Los libros son importantes, hasta que dejan de
serlo. Durante años he sido un implacable lector omnívoro. Lector oportunista,
consumidor de toda clase de proteínas narrativas animales y vitaminas
poético-vegetales… y fiel criador de estiércol literario. Un composto propio di
merda chimica. Los libros me han salvado de la locura de mi vida. Aquí va una
pequeña lista de mis libros importantes sin orden ni concierto y algunas
razones de la cordura que me dieron cuando todo se desmoronaba a mí alrededor. (También "razones", de porque incinerar algunas palabras... ¿o no?) No
es un catálogo ordenado con "orden y concierto", mis años de “humanidad”, tampoco lo son…
pero hay cosas que simplemente no es que no se pueden contar mientras sigues
vivo, es que no se deben saber ni cuando sus protagonistas hallamos muerto. El
principito lo leí y releí unas seis veces en 1.993 en Bosnia, lo llevaba
siempre en el bolsillo derecho pegado cerca de la rodilla en el pantalón de
camuflaje. Era parte de mi protección antibalas contra la paranoia. Y a menudo
me refugiaba en mi propio planetoide-asteroide para sobrevivir, así de simple. Y
no tengo más que contar. Con once años consumí La metamorfosis de Kafka, que
releí con catorce entre comics de Metal Hurlant y el Víbora. Siempre encontré
pueril a Mortadelo y Filemón, Zipi y Zape… y demás etcéteras y fui un bicho
raro. Cuando mis compañeros de clase escuchaban el Don't go breaking my heart de Elton John en los
Cuarenta Principales yo iba a El Corte Ingles de la actual Castellana a mangar discos
de los Status Quo. Entre medias y para no morirme de asco en los albores de la
democracia de una perdida adolescencia resudada con tropezones tardo-franquistas,
le daba carne a la picadora con La España invertebrada mientras mis hermanos
leían esa bazofia que nunca llegue ni a rozar y ha sido mi kriptonita
“intelectual” llamada Dune.
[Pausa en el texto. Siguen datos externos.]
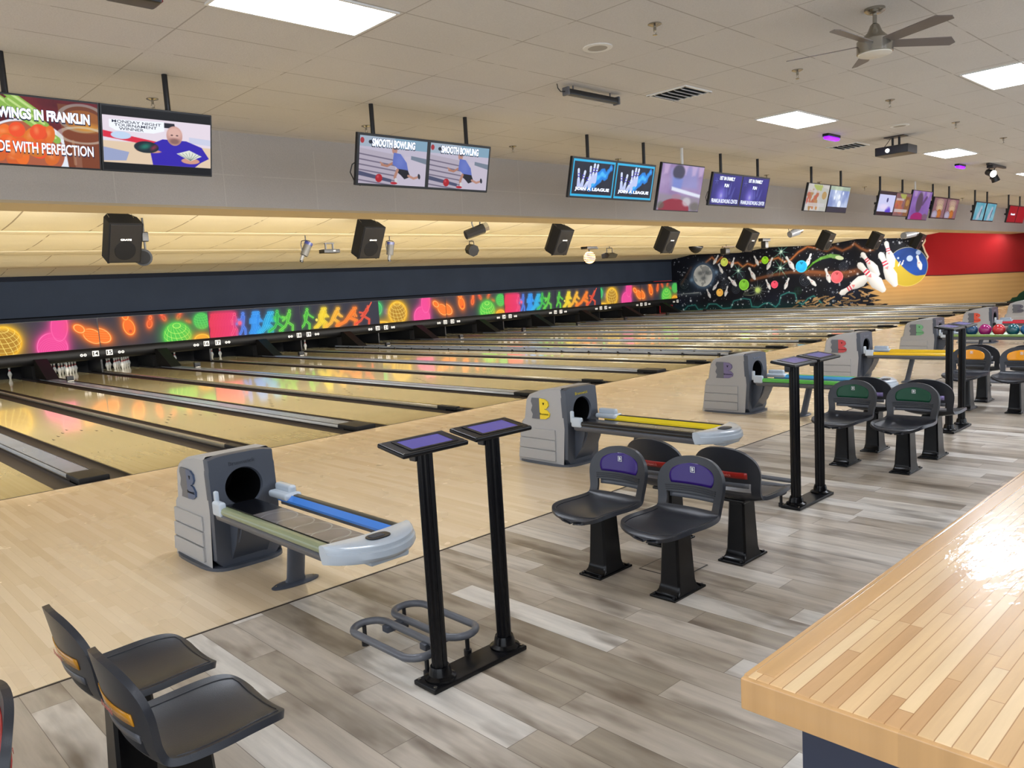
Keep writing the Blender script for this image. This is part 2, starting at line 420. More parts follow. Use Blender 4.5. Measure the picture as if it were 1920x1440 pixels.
# lane ceiling: long shallow steps running across the lanes
prof = [(0.5, 3.14), (3.3, 3.29), (4.75, 3.155), (7.1, 3.31), (8.9, 3.17), (12.0, 3.28), (13.5, 3.125), (16.6, 3.24), (17.95, 3.07)]
bm = bmesh.new()
pts = []
for (a, za), (b, zb) in zip(prof, prof[1:]):
    n = 4
    for k in range(n):
        t = k/n; pts.append((a+(b-a)*t, za+(zb-za)*t - 0.018*math.sin(PI*t) * (1 if zb < za else -0.3)))
pts.append(prof[-1])
prism(bm, pts + [(17.95, 3.7), (0.5, 3.7)], XL, XW, 0)
struct(obj('ceiling', bm, M['lane_ceiling'], smooth=0))
# back wall above the pins, with its two rails
bm = bmesh.new(); bx(bm, ((XL+XW)/2, 18.0, 2.5), (XW-XL, 0.1, 1.3)); struct(obj('wall_back', bm, M['blue_wall'], smooth=0))
bm = bmesh.new(); bx(bm, ((XL+XW)/2, 17.93, 3.02), (XW-XL, 0.05, 0.17)); struct(obj('trim_4', bm, M['dark_blue'], smooth=0))
bm = bmesh.new(); bx(bm, ((XL+XW)/2, 17.75, 1.80), (XW-XL, 0.42, 0.03)); bx(bm, ((XL+XW)/2, 17.56, 1.755), (XW-XL, 0.05, 0.07)); struct(obj('trim_5', bm, M['dark_blue'], smooth=0))
bm = bmesh.new(); bx(bm, ((XL+XW)/2, 19.35, 1.0), (XW-XL, 0.1, 2.4)); struct(obj('wall_pit', bm, M['black_matte'], smooth=0))
# walls behind and left of camera left out so world light fills the hall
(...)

También echaba hasta la primera papilla con Enid
Blyton.
Y no me
duelen prendas en confesar que la primera vez que leí el Quijote fue por
obligación “coyuntural”, y las otras tres por obligación ancestral. Y que poder
recitar poemas de Quevedo, Machado o Alberti de memoria ha sido en alguna
ocasión la llave mágica de las esposas que maniataban mi mala conciencia de esa
parte militarista y retrograda que emponzoña todo lo castrense. Porque a mi
modo yo he sido un terrorista retórico-literario llevando en el pantalón de un
desfile una edición barata de Los santos inocentes, o leyendo a Gerald Brenan a
calzón quitado en cien mil una cantinas roñosas de otros tantos
acuartelamientos de ídem. De hecho, cierta vez un viejo coronel amigo y con
antecedentes de rojo embozado cual servidor me llego a decir en pleno éxtasis
alcohólico-místico: ¡Cabrón, no te pongas a leer aquí La guerra de guerrillas
de Ernesto Guevara!... el valor, ya me lo tienes demostrado hijo de puta. Y
confieso que aunque sea de lo más políticamente incorrecto es más interesante
leer en una playita del Caribe venezolano el Main kampf que a Galeano, y que
para abrirse las venas en América Latina lo mejor era con una polarcita bien
fría el "materialismo y empiriocriticismo" de Lenin en modo droga
dura. Porque con el paso de los años uno llega a comprender que lo payés de
Josep Pla es de lo más cosmopolita, y Lorca un provinciano genial. Y te la
sudan lo que opine la cabaña ganadera intelectualoide que parecen haber sido
desvirgados en un “petite” comunitario por Murakami, Bukowski y etcéteras
sobrevalorados por reduccionistas al absurdo amigos de poetastros con bongós. Me quedo con
haber podido leer La fuerza de las cosas de Simone de Beauvoir con Lester Young
de fondo y un Hennessy sin nada dentro de las entrañas. Además me he permitido el
lujo de quemar tantos libros en plan Montag de Fahrenheit 451 con algunos
reparos: Un Dragó aquí, (que se joda el maldito fachiforme) un Premio Planeta
coñazo allá… casi podía escuchar a Alonso Quijano maldecid al Mago Frestón en
lugar de a ese puto grajo licenciado de Sigüenza. ¡Ya sabéis, mamones!.